**** RAW DATA
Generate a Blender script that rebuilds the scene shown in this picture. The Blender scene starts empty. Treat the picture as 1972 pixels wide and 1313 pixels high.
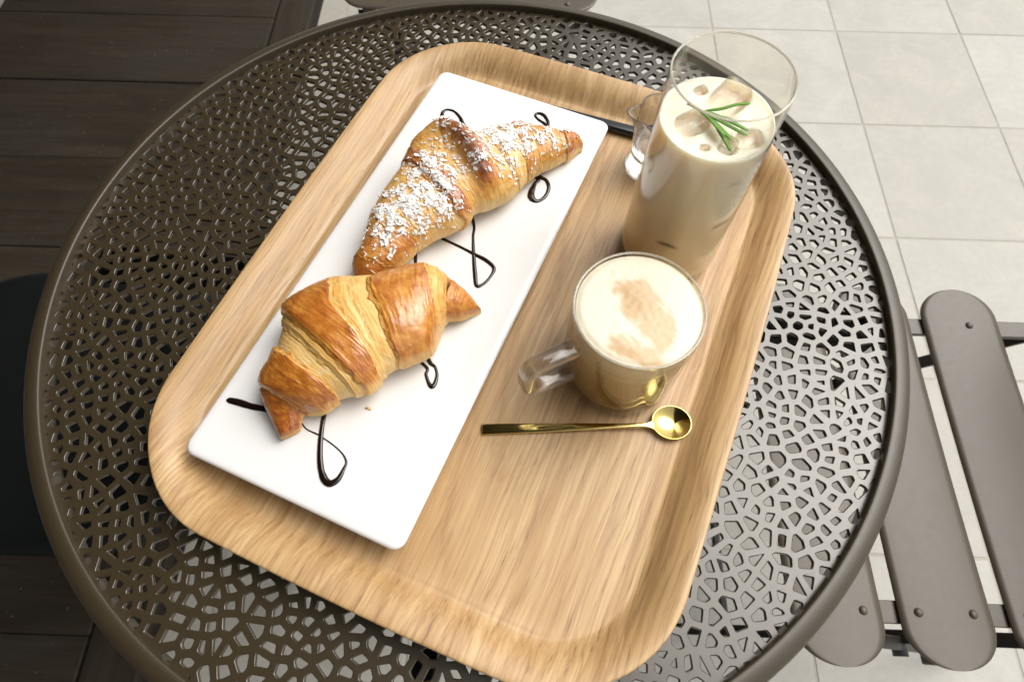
import bpy, bmesh, math, random
import numpy as np
from mathutils import Vector, Matrix, Euler, noise

random.seed(7)
rng = np.random.default_rng(11)
SC = bpy.context.scene
COL = SC.collection
R_ = math.radians
T = 0.72                      # height of the table top above the ground

# ------------------------------------------------------------------ camera
cam_d = bpy.data.cameras.new('camera')
cam_d.sensor_width = 36.0
cam_d.lens = 21.63
cam_d.clip_start = 0.01
cam_d.clip_end = 200
cam_d.dof.use_dof = True
cam_d.dof.focus_distance = 0.42
cam_d.dof.aperture_fstop = 13.0
cam = bpy.data.objects.new('camera', cam_d)
COL.objects.link(cam)
_r = Vector((0.999456, 0.032868, 0.002718))
_u = Vector((-0.030747, 0.898803, 0.437273))
_f = Vector((-0.011930, 0.437119, -0.899325))
M = Matrix((( _r.x, _u.x, -_f.x, 0.0351), (_r.y, _u.y, -_f.y, -0.2291), (_r.z, _u.z, -_f.z, 0.3727 + T), (0, 0, 0, 1)))
cam.matrix_world = M
SC.camera = cam

# ------------------------------------------------------------------ sky, sun, exposure
SUN = Vector((0.58, 0.34, 1.0)).normalized()
world = bpy.data.worlds.new('World'); SC.world = world; world.use_nodes = True
wn, wl = world.node_tree.nodes, world.node_tree.links
wn.clear()
sky = wn.new('ShaderNodeTexSky'); sky.sky_type = 'NISHITA'; sky.sun_disc = False
sky.sun_elevation = math.asin(SUN.z); sky.sun_rotation = math.atan2(SUN.x, SUN.y)
sky.dust_density = 4.0; sky.air_density = 1.0
hs = wn.new('ShaderNodeHueSaturation'); hs.inputs['Saturation'].default_value = 0.22
bg = wn.new('ShaderNodeBackground'); bg.inputs['Strength'].default_value = 0.125
wo = wn.new('ShaderNodeOutputWorld')
wl.new(sky.outputs[0], hs.inputs['Color']); wl.new(hs.outputs[0], bg.inputs['Color']); wl.new(bg.outputs[0], wo.inputs['Surface'])
sun_d = bpy.data.lights.new('sun', 'SUN'); sun_d.energy = 1.4; sun_d.angle = R_(54); sun_d.color = (1.0, 0.95, 0.87)
sun = bpy.data.objects.new('sun', sun_d); COL.objects.link(sun)
sun.rotation_euler = SUN.to_track_quat('Z', 'Y').to_euler(); sun.location = (3, 2, 4)
SC.view_settings.view_transform = 'Standard'
SC.view_settings.look = 'None'
SC.view_settings.gamma = 1.0
SC.view_settings.use_curve_mapping = False
SC.view_settings.exposure = 0.84
SC.render.engine = 'CYCLES'
SC.cycles.use_denoising = True
SC.cycles.max_bounces = 14
SC.cycles.transmission_bounces = 12
SC.cycles.transparent_max_bounces = 12
SC.cycles.sample_clamp_indirect = 6.0

# ------------------------------------------------------------------ helpers
def tag(o, label=None, cat=None, group=None, kind=None):
    if label: o['label'] = label
    if cat: o['category'] = cat
    if group: o['group'] = group
    if kind: o['kind'] = kind
    return o

def empty(name, loc=(0, 0, 0), rz=0.0):
    o = bpy.data.objects.new(name, None); COL.objects.link(o)
    o.location = loc; o.rotation_euler = (0, 0, rz); o.empty_display_size = 0.02
    return o

def link(name, me, mat, parent=None, loc=None, rz=None):
    o = bpy.data.objects.new(name, me); COL.objects.link(o)
    if mat and not me.materials: me.materials.append(mat)
    if parent: o.parent = parent
    if loc is not None: o.location = loc
    if rz is not None: o.rotation_euler = (0, 0, rz)
    return o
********
__PROBLEM REQUIREMENTS__:
Repeat, word for word and with no pictures, only the lines running from the beginning of the data to the line that contains "SC.camera = cam".

__WRITTEN REPLY__:
Generate a Blender script that rebuilds the scene shown in this picture. The Blender scene starts empty. Treat the picture as 1972 pixels wide and 1313 pixels high.
import bpy, bmesh, math, random
import numpy as np
from mathutils import Vector, Matrix, Euler, noise

random.seed(7)
rng = np.random.default_rng(11)
SC = bpy.context.scene
COL = SC.collection
R_ = math.radians
T = 0.72                      # height of the table top above the ground

# ------------------------------------------------------------------ camera
cam_d = bpy.data.cameras.new('camera')
cam_d.sensor_width = 36.0
cam_d.lens = 21.63
cam_d.clip_start = 0.01
cam_d.clip_end = 200
cam_d.dof.use_dof = True
cam_d.dof.focus_distance = 0.42
cam_d.dof.aperture_fstop = 13.0
cam = bpy.data.objects.new('camera', cam_d)
COL.objects.link(cam)
_r = Vector((0.999456, 0.032868, 0.002718))
_u = Vector((-0.030747, 0.898803, 0.437273))
_f = Vector((-0.011930, 0.437119, -0.899325))
M = Matrix((( _r.x, _u.x, -_f.x, 0.0351), (_r.y, _u.y, -_f.y, -0.2291), (_r.z, _u.z, -_f.z, 0.3727 + T), (0, 0, 0, 1)))
cam.matrix_world = M
SC.camera = cam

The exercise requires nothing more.